The work of Feipel & Bechameil addresses the question of space. Their work shows in a destructive manner, the hidden complexity of the ideas in the traditional way of constructing space. At the same time, their work also opens a perception for an alternative reflection. In it, art and society go hand and hand. Past, present and future, the artist duo Feipel & Bechameil deal with all times at once one. Firmly attuned to the present (robotization) so as to better consider the future (the consequences of a robotized world on humans), the artist duo nonetheless proposes a rereading of the history and utopias of modernity: dada, De Stijl, the Bauhaus and all the modernist movements that, before the invention of the atom bomb, believed in the compatibility of technical progress and humankind.

Extract from a written essay by Clément Minighetti, curator at Mudam, The contemporary art museum of Luxembourg:

For their first exhibition in the new space of the Zidoun-Bossuyt gallery in Dubai, the artist duo Martine Feipel and Jean Bechameil have installed a set of works which allow us to understand the progress of their work in recent years. A selected work that unravels the thread of a reflection based on careful observation of our contemporary era, in the light of the history of modernity.
The reflection of the artists focuses on the rise of industrialization and the profound social upheavals that accompanied it. Their works evoke this heritage, just as they borrow part of their formal vocabulary from the modernist movements, cubism and constructivism among others, but knowing how to divert them. How has technical progress influenced our lifestyles, directed our social aspirations? What future is taking shape for our societies which, long deluded by the omnipotence of technology, see the moment of a definitive break with our natural environment approaching? All these questions run through the works of artists whose critical spirit avoids the pitfall of Manichean thinking, which would hide the complexity of our relationship to technology. Sometimes stamped with a gentle melancholy, their works do not forget to rehabilitate the march of progress when it has served social progress, or contributed to changing for the better our ways of living and thinking about the world.
As artists engage in a reflection on our environment, they are interested in natural habitats just as they have become attached to human achievements. Originally designed to be installed on the facade of a shelter, the ceramic sculptures of the series Shelters (2022) are in fact nests for black swifts (apus apus). This bird, at the peak of evolution, spends its entire life in flight, even when sleeping, and only alights to brood. Unfortunate collateral victim of the architecture of modern cities, it has been deprived of the crevices offered by our buildings of yesteryear, replaced by modern buildings with impenetrable concrete facades. In a successful synthesis of modernist forms and primitive arts, the artists then designed these habitats.

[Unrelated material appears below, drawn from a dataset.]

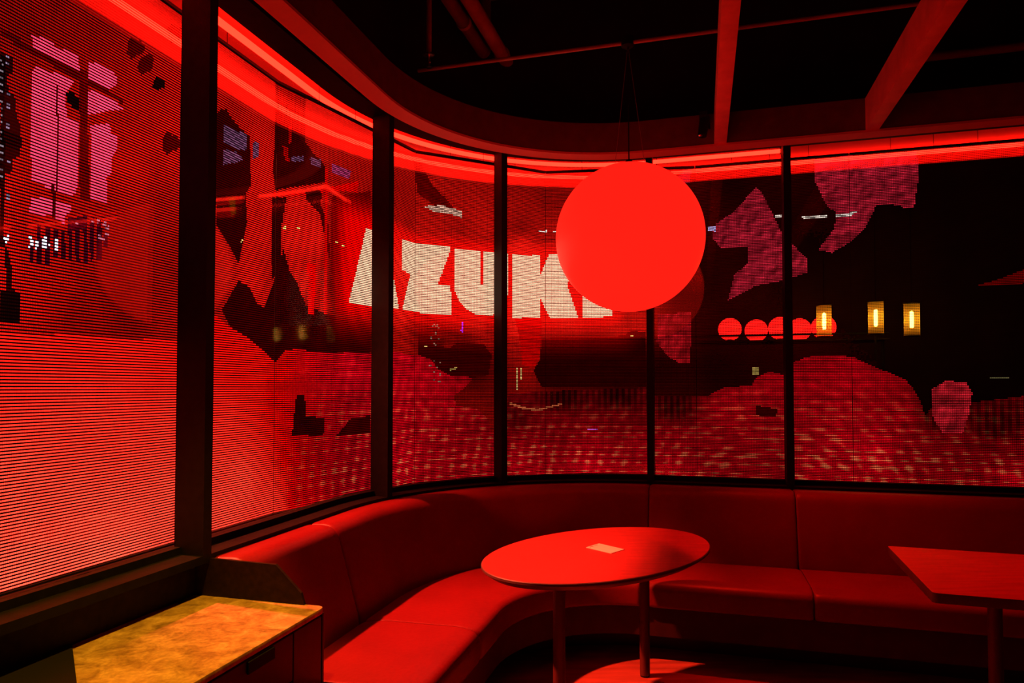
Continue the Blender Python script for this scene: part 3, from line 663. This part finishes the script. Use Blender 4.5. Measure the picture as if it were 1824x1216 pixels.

Finally, the Rebels series (2022), from which the exhibition borrows its title, deals with the human figure. These sculptures draw a link between the series of Shelters and the public art project Les Brutalistes. However, if all these works belong to the same aesthetic register, the lines and geometric shapes of the Rebels are no longer only the expression of an architecture, but also that of a character, of a revolt. Taken together, these three projects demonstrate both the diversity and plastic rigor of the entire work of Martine Feipel and Jean Bechameil, as well as its ability to find applications in reality, by creating links in the public space as in natural areas.